Bom, se o espírito dos gibis foi para o espaço (o tal halo deve ter sugado), se a missão é uma bobajada (chaaata, sem cenas de ação dignas de nota), pelo menos os personagens são legais, os atores estão bem? Margot Robbie até que empresta alguma dignidade a sua maluquete Arlequina, mas o resto do elenco não empolga. A começar por Will Smith, que faz mais uma vez o papel de... Will Smith. Para Cara Delevingne, há de se dar um desconto, porque não deve ser bolinho atuar tendo que ficar o tempo todo mexendo os braços como se fosse um boneco de posto de gasolina, e ainda por cima sabendo que tudo o que disser passará por um efeito sonoro que deixará sua voz como uma cruza de Maria Zilda com Zélia Duncan.
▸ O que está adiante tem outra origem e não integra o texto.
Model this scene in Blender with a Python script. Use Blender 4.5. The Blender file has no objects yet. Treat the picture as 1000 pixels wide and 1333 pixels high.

A nota mais triste, no entanto, é o Coringa vivido por Jared Leto. Ele não é nem engraçado, como Jack Nicholson no Batman de Tim Burton, nem perturbador, como Heath Ledger em O Cavaleiro das Trevas. Parece só um MC Biel de peito desnudo e sem nada a dizer – que saudade de Ledger, que tão bem soube encarnar o caráter disruptivo do arqui-inimigo, um espelho insano do Homem-Morcego, e sua tese de que basta um dia ruim para pirar o mais íntegro dos cidadãos. E aqui está a deixa para abordar outro grave problema do filme: a falta de empatia com os personagens. Se por um lado a Arlequina se salva no quesito carisma, por outro eu não quero que ela tenha seu final feliz ao lado do Coringa, porque ele não merece. Não merece meu respeito nem meu temor. Se esse será o batvilão de cabelo verde do universo cinematográfico da DC, então a DC está com um baita pepino para resolver. Aliás, do jeito que a coisa vai, a julgar pela recepção de Batman vs. Superman (um fracasso de crítica que também encontrou forte resistência junto aos fãs – nem roçou a marca do US$ 1 bilhão nas bilheterias, enquanto Capitão América: Guerra Civil, da Marvel, passou de US$ 1,15 bilhão) e pelos comentários desairosos destinados a Esquadrão Suicida, pode-se dizer que a equipe criativa por trás dessas adaptações é o verdadeiro Esquadrão Suicida: gente ruim disposta a levar junto para o inferno a franquia de filmes da DC.